Well.ca's store of the future is the latest iteration of high-tech retail, aimed at reinventing shopping through the use of mobile devices and e-commerce to shave costs and draw customers. Earlier this year, the Bay launched a virtual store greeter named Anna, welcoming passers-by to shop in its new virtual gift store where they can purchase a product by touching the shelf it's sitting on with a QR code-embedded card.

Retailers such as clothier Gap Inc. and office supplies specialist Staples Inc. staff their warehouses with thousands of robots, while chains move their customers through self-checkouts, sometimes handing them a scanner to do the work themselves, cutting labour expenses. Retailers are betting that investing in technology such as this can help them operate more efficiently and bolster business.

Commerce through smartphones and tablets is expected to exceed $100-million globally within a couple of years from virtually nothing just a couple of years ago – transforming the retail landscape, said Cliff Grevler, partner in the Boston Consulting Group in Toronto. The adoption of technology in retail worldwide is rapidly picking up, he said.

Mobile connectivity is making Internet access ubiquitous. In 2010, 43 per cent of mobiles sold were smartphones and, in 2015, the number is expected to jump to 71 per cent, according to his figures. By then, companies such as Dominos Pizza in Australia are forecasting that mobile sales will make up 25 per cent of all revenue.

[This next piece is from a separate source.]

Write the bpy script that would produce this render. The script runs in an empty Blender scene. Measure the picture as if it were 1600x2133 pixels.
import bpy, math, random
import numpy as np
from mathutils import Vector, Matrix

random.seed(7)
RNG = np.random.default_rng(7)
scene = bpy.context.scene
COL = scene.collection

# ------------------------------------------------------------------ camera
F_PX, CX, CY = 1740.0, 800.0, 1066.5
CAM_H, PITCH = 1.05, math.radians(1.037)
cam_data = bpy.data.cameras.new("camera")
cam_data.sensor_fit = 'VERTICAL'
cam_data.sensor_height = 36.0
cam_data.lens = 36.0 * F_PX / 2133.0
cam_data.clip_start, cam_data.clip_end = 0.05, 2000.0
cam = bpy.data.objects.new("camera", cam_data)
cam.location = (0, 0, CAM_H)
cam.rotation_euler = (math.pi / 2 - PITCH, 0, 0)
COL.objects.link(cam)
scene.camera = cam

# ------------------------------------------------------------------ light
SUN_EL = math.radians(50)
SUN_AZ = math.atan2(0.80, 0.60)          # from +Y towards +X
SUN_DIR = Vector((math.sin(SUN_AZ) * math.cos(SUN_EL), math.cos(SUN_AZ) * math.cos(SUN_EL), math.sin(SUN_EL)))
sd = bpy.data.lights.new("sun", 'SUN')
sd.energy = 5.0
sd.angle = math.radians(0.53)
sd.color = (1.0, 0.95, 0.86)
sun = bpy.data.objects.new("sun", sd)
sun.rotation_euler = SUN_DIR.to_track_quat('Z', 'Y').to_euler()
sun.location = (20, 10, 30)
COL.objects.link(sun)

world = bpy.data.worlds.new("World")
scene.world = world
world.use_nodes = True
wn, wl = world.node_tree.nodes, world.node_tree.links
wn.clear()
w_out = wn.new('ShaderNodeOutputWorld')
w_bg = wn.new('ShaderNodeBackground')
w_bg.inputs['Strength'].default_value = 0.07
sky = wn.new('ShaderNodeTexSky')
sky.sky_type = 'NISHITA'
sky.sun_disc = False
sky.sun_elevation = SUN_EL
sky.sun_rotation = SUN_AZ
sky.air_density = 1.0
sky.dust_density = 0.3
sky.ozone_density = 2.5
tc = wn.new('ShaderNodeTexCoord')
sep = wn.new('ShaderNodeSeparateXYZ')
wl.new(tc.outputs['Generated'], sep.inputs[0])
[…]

Still, while mobile retail is about to boom, the jury is still out on the use of QR codes, said Kaan Yigit, president of Solutions Research Group. Only 20 per cent of Canadian smartphone owners use them; those people are generally male and over half the users are under 30, he said.

For the virtual-store idea to work, shoppers first need to install the app and then use a QR code. "Unless what they are selling is highly exclusive or unique, there are just easier ways to buy the same thing – either at brick and mortar stores or online."

Even so, he gave Well.ca high marks for grabbing attention. "Definitely they will have some curious consumer sampling."

It was gaining attention on Twitter, where proponents old and new were talking about the new virtual drugstore, which will run for a month.

Jordan Banks, boss of Facebook Canada, was among the high-profile business figures to weigh in.

"Well.ca disrupts retail landscape with Canada's first-ever virtual store," tweeted Mr. Banks, who is also an early investor in Well.ca and sits on its board of directors. The former head of eBay Canada and Jump TV said he is proud to be tied to the online shopping site as it sets its sights on re-shaping retailing in Canada. In 2009, he led an investment group that poured $1.1-million into Well.ca.

Today, with 15 per cent of its sales emanating from mobile devices, the privately held e-commerce business is finding a new path in virtual retailing, Mr. Asaria said. "Through e-commerce and technology and mobile devices, there's room for real disruption in the way shopping happens in Canada. There's a bunch of big retailers that are going to have to react to it."

Well.ca got more than 100 app downloads in the first three hours after it rolled out the virtual store, he said, adding that hundreds of items were scanned using the app. He did not have a final tally on sales.

As a result of the initiative, Well.ca was on its way to selling more Tide detergent on Monday than it sold in the entire month of March, he said.

With overall sales growing in the double digits monthly, Well.ca would like to set up the virtual store in other cities across Canada. With more than 50,000 products – 150 of them at the mobile store – the e-commerce site is now branching out into food and pet products.